In Love Hurts: Buddhist Advice for the Heartbroken, Rinzler uses his experiences holding sessions for the broken-hearted to lay out a path for coming to terms with rejection and unfulfilled expectations.

How did a Buddhist take on heartbreak become the idea for a book?

Over my years holding space and attending conferences, I’ve found that people want to get to the point where they have the perfect relationship—like that exists. And I’m the Debbie Downer Buddhist who points out, “By the way, at some point, the truth of impermanence says its going to end,” whether it’s a breakup, a divorce, or a death. The best resolution I can come up with is, well, you’re in some type of situation where you have a quick and painless death and, simultaneously, everyone you know and love dies as well somewhere else, and that way no one has to grieve anyone. That’s the best scenario for us to alleviate heartbreak. It was so juicy to talk about and hold space for conversations like that. I knew I wanted to do more. So the idea of meeting people and hearing their heartbreak... I knew that would fuel the book.

How did your residency at ABC Carpet and Home come about?

I did the launch party for my previous book there, just when I had signed on to write this book. I was also opening Mndfl [Rinzler’s meditation studio], and I knew I needed a writer’s retreat. I knew it wouldn’t do for me to remove myself from people to write about heartbreak. In the city, you throw a stone and there is someone going through a breakup, there’s someone who just lost a loved one. There are definitely people here heartbroken about the election.

How did you deal with your own vulnerabilities when deciding what to write?

With my early books there is a lot of dharma and very little of me, because I didn’t actually think people would be interested. I wrote my last book with my friend Meggan Watterson, who is all openness and vulnerability. She had to bring in more root text and I had to move away from references to traditional Buddhist teachings and share more of my personal experience. We met in the middle and it was really wonderful. For this book I carried that lesson right in. There’s no way to talk truly about heartbreak without being vulnerable yourself.

What is the connection between humor and getting through difficult circumstances?
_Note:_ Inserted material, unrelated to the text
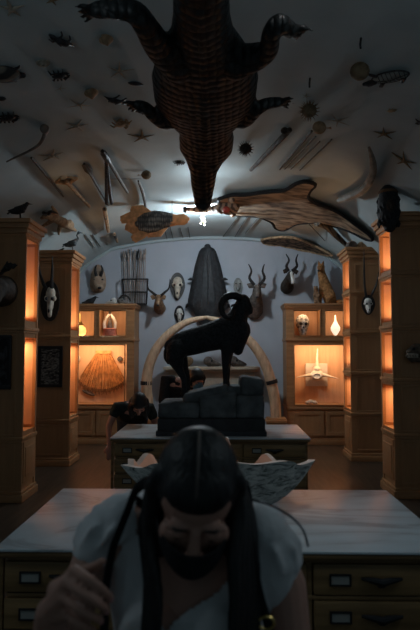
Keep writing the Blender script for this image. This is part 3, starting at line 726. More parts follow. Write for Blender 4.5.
LAMP = P(203.5, 217, 8.75); ceiling_lamp(LAMP, 'small bright cluster of bulbs hanging under the vault at the crocodile snout')
LAMP2 = P(204, 197, 7.0); ceiling_lamp(LAMP2, 'second cluster of bulbs, lighting the vault close behind the crocodile head')
# ------------------------------------------------------------------ back wall trophies
YW = YB
def wp(x, y, d=0): return P(x, y, YW-d)
def oval(cx, cy, rx, ry, d, Y, name, m, parent, n=24, point=0):
    mb = MB(); s = Y/F; c = P(cx, cy, Y)
    ring = [c+V((rx*s*math.cos(a)*(1-point*max(0, -math.sin(a))), 0, ry*s*math.sin(a))) for a in [2*PI*k/n for k in range(n)]]
    mb.plate(ring, (0, -d, 0)); return mb.build(name, m, parent, ang=30)
def bust(name, label, cat, neck, head, muzzle, mat, horns, ears=(), hr=(.0195*4.2), blaze=None, group=None, muz_m=None, wallY=YW, depth=.42, horn_m=HORN, hr0=.03):
    """shoulder-mounted head: neck px list from the wall outwards, head px, muzzle px"""
    s = wallY/F
    c0 = P(*neck[0][:2], wallY); t = thing(name, label, cat, c0, group)
    m = MB(); n = len(neck)
    pts = [P(x, y, wallY-.03-depth*.7*k/max(1, n-1)) for k, (x, y, r) in enumerate(neck)]; rad = [(r*s*.9, r*s) for x, y, r in neck]
    m.tube(pts, rad, 14, True, up=(0, 1, 0))
    hp = P(*head[:2], wallY-depth); m.ell(hp, (head[2]*s, head[2]*s*1.1, head[2]*s*1.15))
    mp = P(*muzzle[:2], wallY-depth-.12); m.tube([hp, hp.lerp(mp, .55), mp], [head[2]*s*.9, muzzle[2]*s*1.15, muzzle[2]*s], 12, True)
    m.tube([pts[-1], hp], [rad[-1][1]*.95, head[2]*s], 12, True)
    clamp_y(m.build('head_and_neck', mat, t, remesh=.016, smooth_it=2), wallY-.004)
    h = MB()
    for hn in horns:
        q = [P(x, y, wallY-depth+.02-.03*k) for k, (x, y) in enumerate(hn)]; mb = MB(); horn(mb, q, [hr0, hr0*.85, hr0*.6, hr0*.25], 4, 8); mb.build('horn', horn_m, t)
    for (ax, ay, bx, by) in ears:
        mb = MB(); a, b = P(ax, ay, wallY-depth+.02), P(bx, by, wallY-depth+.03); mb.tube([a, a.lerp(b, .5), b], [.022, .06, .008], 8, flat=.4, up=(0, 1, 0)); mb.build('ear', mat, t)
    for sg in (-1, 1):
        mb = MB(); mb.ell(hp+V((sg*head[2]*s*.72, -head[2]*s*.75, head[2]*s*.25)), .014, u=8, v=6); mb.build('eye', BLACK, t)
    mb = MB(); mb.ell(mp+V((0, -muzzle[2]*s*.75, -.005)), (muzzle[2]*s*.6, muzzle[2]*s*.4, muzzle[2]*s*.45)); mb.build('nose', BLACK, t)
    if blaze:
        mb = MB(); mb.tube([hp+V((0.01, -head[2]*s*1.02, .03)), hp.lerp(mp, .5)+V((0.01, -muzzle[2]*s*1.1, .01)), mp+V((0, -muzzle[2]*s, 0))], [.028, .032, .03], 8, True); mb.build('blaze', PALE, t)
    return t
# tan mask with black horns
t = thing('animal_mask', 'flat tan animal face with two short black horns high on the left', 'mask', wp(98, 280))
m = MB(); q = [wp(x, y) for x, y in ((94, 268), (98, 264.5), (102, 267), (105.5, 274), (106.5, 284), (104, 291), (99, 293), (93, 292), (90.5, 287), (91, 276))]
m.plate(smooth_pts(q+[q[0]], 3)[:-1], (0, -.05, 0)); m.ell(wp(98, 280, .08), (.13, .11, .20)); m.ell(wp(99, 288, .12), (.085, .1, .07)); m.build('face', M('tan_mask', (.34, .24, .17), .8, .2, 14), t, remesh=.015, smooth_it=2)
for pts in (((96.5, 276), (95, 270), (96.5, 265)), ((100.5, 276), (102.5, 270), (101, 265))):
    m = MB(); horn(m, [wp(x, y, .17+.03*k) for k, (x, y) in enumerate(pts)], [.035, .025, .008]); m.build('horn', HORN, t)
m = MB(); m.ell(wp(99.5, 288, .23), (.04, .02, .028)); m.build('nose', BLACK, t)
for x in (94.5, 102.5): m = MB(); m.ell(wp(x, 279.5, .16), (.02, .03, .016), u=8, v=6); m.build('eye', BLACK, t)
# rack of arrows
t = thing('arrow_rack', 'dark metal rack on the wall holding a row of upright arrows', 'rack', wp(135, 304))
m = MB()
for a, b in (((122.5, 279), (148, 279)), ((124, 292), (147, 292)), ((124.5, 304), (146.5, 304)), ((122.5, 279), (124.5, 304)), ((148, 279), (146.5, 304))):
    for d in (.04, .22): m.tube([wp(*a, d), wp(*b, d)], .012, 6)
for x, y in ((122.5, 279), (148, 279), (124.5, 304), (146.5, 304)): m.tube([wp(x, y, 0), wp(x, y, .22)], .012, 6)
m.box(wp(124.5, 304.5, .22), wp(146.5, 304, .0)); m.build('frame', BLACK, t)
for k in range(12):
    x0 = 126+k*1.7; x1 = 123.5+k*2.0+.6*math.sin(k*4); y1 = 252+2.4*math.sin(k*2.7)
    a = thing('arrow', 'slender upright arrow standing in the dark wall rack', 'arrow', wp(x0, 303, .12), 'arrows in the wall rack')
    m = MB(); m.tube([wp(x0, 303, .12), wp(x1, y1, .08)], .0085, 6); m.build('shaft', M('arrow_shaft', (.28, .23, .2), .7, .2) if k == 0 else bpy.data.materials['arrow_shaft'], a)
    m = MB(); m.tube([wp(x1, y1+6, .083), wp(x1, y1+4, .08), wp(x1, y1-1, .08)], [.010, .022, .012], 6, flat=.4, up=(0, 1, 0)); m.build('fletching', bpy.data.materials['arrow_shaft'], a)
a = thing('arrow', 'thickest arrow in the rack with a long black head', 'arrow', wp(135, 303, .16))
m = MB(); m.tube([wp(135, 303, .16), wp(138.5, 252, .12)], .012, 6); m.build('shaft', SHAFT, a)
m = MB(); m.tube([wp(138, 260, .125), wp(138.3, 256, .12), wp(138.9, 249, .12)], [.02, .04, .01], 8); m.build('head', BLACK, a)
# antelope left
bust('antelope_trophy', 'brown antelope head with spread curved horns left of the skull plaques', 'trophy', [(160, 309, 6.2), (159, 306, 5.5), (158.5, 302, 4.0)], (158.5, 298, 3.2), (158, 305, 1.9), FAWN,
     [((157, 296), (152, 292), (148, 288), (147, 278)), ((160.5, 296), (165, 292), (169, 288), (170, 279))], [(156, 298, 150.5, 296), (161.5, 298, 166, 296)], hr0=.028)
# skull plaques
def skull_plaque(cx, cy, rx, ry, label, Y=YW, plaq=DKBROWN, bone=BONE, antlers=(), sk=.6, group=None, pt=.3):
    t = thing('skull_plaque', label, 'trophy', P(cx, cy, Y), group); s = Y/F
    oval(cx, cy, rx, ry, .035, Y, 'plaque', plaq, t, 28, pt)
    m = MB(); c = P(cx, cy, Y-.07)
    m.ell(c+V((0, 0, ry*s*.35)), (rx*s*sk, .07, ry*s*.36)); m.ell(c+V((0, 0, -.02)), (rx*s*sk*.72, .065, ry*s*.45))
    m.tube([c, c+V((0, -.03, -ry*s*.35)), c+V((0, -.03, -ry*s*.72))], [(.05, rx*s*sk*.75), (.05, rx*s*sk*.55), (.04, rx*s*sk*.42)], 12, True, up=(0, 1, 0))
    for sg in (-1, 1): m.ell(c+V((sg*rx*s*sk*.85, -.01, ry*s*.12)), (rx*s*.22, .04, ry*s*.14))
    m.build('skull', bone, t, remesh=max(.008, rx*s*.06), smooth_it=1)
    for sg in (-1, 1):
        m = MB(); m.ell(c+V((sg*rx*s*sk*.62, -.062, ry*s*.1)), (rx*s*.14, .02, ry*s*.09), u=10, v=6); m.build('eye_socket', BLACK, t)
    m = MB(); m.ell(c+V((0, -.075, -ry*s*.5)), (rx*s*.11, .02, ry*s*.11), u=10, v=6); m.build('nose_hole', BLACK, t)
    for hn, r in antlers:
        m = MB(); horn(m, [P(x, y, Y-.08-.02*k) for k, (x, y) in enumerate(hn)], r, 4, 8); m.build('horn', HORN, t)
    return t
skull_plaque(177.5, 286.5, 7.8, 14, 'larger pale skull on a dark oval plaque left of the big dark carapace', plaq=M('plaque_grey', (.07, .07, .07), .6))
skull_plaque(179.5, 315, 5.2, 9.5, 'small pale skull on a black rimmed plaque below the larger one', plaq=BLACK, bone=PALE)
t = thing('carved_mask', 'small grey oval mask partly behind the ram horns', 'mask', wp(238, 286))
oval(238, 286, 4.6, 8, .05, YW, 'face', M('grey_mask', (.26, .27, .26), .8), t)
m = MB(); m.ell(wp(238, 285, .07), (.06, .05, .11)); m.tube([wp(238, 283, .11), wp(238, 289, .12)], [.012, .022], 8, True); m.build('features', bpy.data.materials['grey_mask'], t)
for x in (236, 240): m = MB(); m.ell(wp(x, 283.5, .115), (.016, .012, .012), u=8, v=6); m.build('eye_socket', BLACK, t)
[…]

Our emotional states are fluid and they change. We hold our stories too seriously, and we have to realize that this is not always going to be the way that we feel. When we drift off in meditation, we can beat ourselves up and continue to perpetuate self-aggression as a story line, or we can say, “This is hilarious: I’m sitting here playing out scenarios that haven’t happened yet, how ridiculous is my mind that it’s projecting all these things not based in reality?” We’re hilarious when you think about it—the way we psyche ourselves out. We have to be able to say, “I can just relax about this, this is ridiculous.”